Logo em seu início, a PM chegou a usar bombas de gás e balas de borracha para espalhar as concentrações de usuários da droga. Em seguida, o governo Geraldo Alckmin (PSDB) proibiu o uso desses artefatos na operação.

O clima entre dependentes e policiais continuou tenso a ponto de um carro da PM ser atacado por centenas de viciados após uma abordagem.

A Defensoria Pública registrou 82 denúncias de dependentes a respeito de supostos abusos policiais. O órgão chegou a imprimir panfletos nos quais explicitava os direitos dos cidadãos, sejam dependentes químicos ou não.

O panfleto, por exemplo, dizia que ninguém pode ser retirado de determinado local da rua contra a vontade. Também citava o direito de ir e vir das pessoas, agora concedido judicialmente a Maranhão. A PM diz que age dentro da lei.

CONFLITOS

Especialistas ouvidos pela reportagem dizem que há um conflito na decisão do TJ que beneficiou o morador de rua.

Para João Antonio Wiegerinck, professor da Escola Paulista de Direito, a Justiça precisa resguardar o direito individual do cidadão de ir e vir, mas deve assegurar o direito coletivo pela segurança.

"A polícia tem legitimidade para abordar o cidadão quantas vezes achar necessário, desde que haja uma suspeita contra ele", afirma.

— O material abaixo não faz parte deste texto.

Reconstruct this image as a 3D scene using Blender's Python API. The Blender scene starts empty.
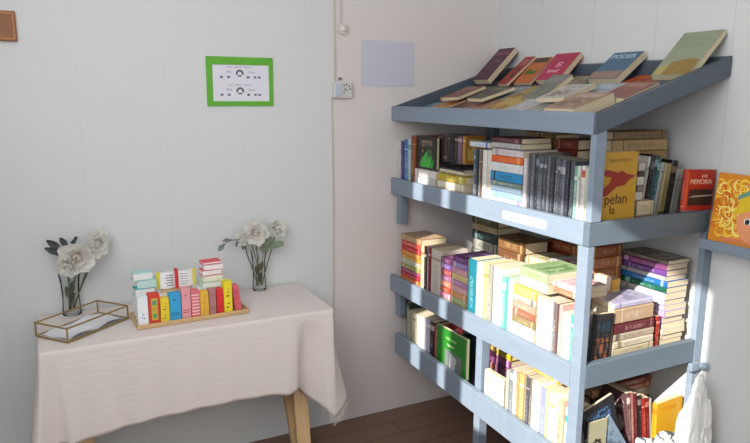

Para o professor de direito processual penal da PUC-SP Marcelo Custódio Erbella, a legislação não deixa claro o que é uma "fundada suspeita" de que o indivíduo esteja praticando um ato ilícito.

"Uma abordagem não é objetiva. Muitas vezes o policial aborda o suspeito porque ele reagiu de maneira estranha ao ver a polícia. É subjetivo."

O promotor de Justiça Eduardo Valério afirmou que concorda com a decisão.

"Acho absolutamente correta e um precedente importante na defesa dos direitos cidadão face à violência do Estado", declarou.